Channel-Aware and QoS-Aware Downlink Resource Allocation for Multi-numerology Based 5G NR Systems

The versatility and flexibility needed to support heterogeneous 5G usage scenarios involves the introduction of multi-numerology based 5G New Radio (NR) systems, where multiple frame structures with different sub-carrier spacing coexists in the same radio spectrum. Although this approach is efficient to cater a wide variety of services, it introduces a new issue in the radio resource allocation among the different non-orthogonal numerologies. This work introduces a new Quality of Service (QoS) aware Radio Resource Management (RRM) framework which schedules User Equipments (UEs) requiring Guaranteed Bit Rate (GBR) services with different priorities, or non-GBR services. In order to maximize the spectral efficiency and, consequently, the system throughput, this framework consists of two channel-aware control levels.
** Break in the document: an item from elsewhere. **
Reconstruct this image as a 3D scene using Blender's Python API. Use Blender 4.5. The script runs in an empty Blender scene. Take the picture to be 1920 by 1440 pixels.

The first level provides a dynamic subdivision of the spectrum among the various numerologies, while the second one schedules the Physical Resource Blocks (PRBs) to the UEs belonging to the same numerology. In this paper, we propose a new 1st level allocation algorithm, called Channel-Aware Resource Allocation for Multi-numerology (CARAM), which aims to maximize the system throughput and the amount of satisfied users, taking into account the priority. As 2nd control level, we exploit well-known scheduling algorithms. We benchmark our approach against other existing 1st level allocation algorithms via several system-level simulations, under different traffic loads and channel conditions. The comparative analysis shows that our RRM framework outperforms the reference schemes in terms of system throughput, while guaranteeing a larger number of GBR services with high priority.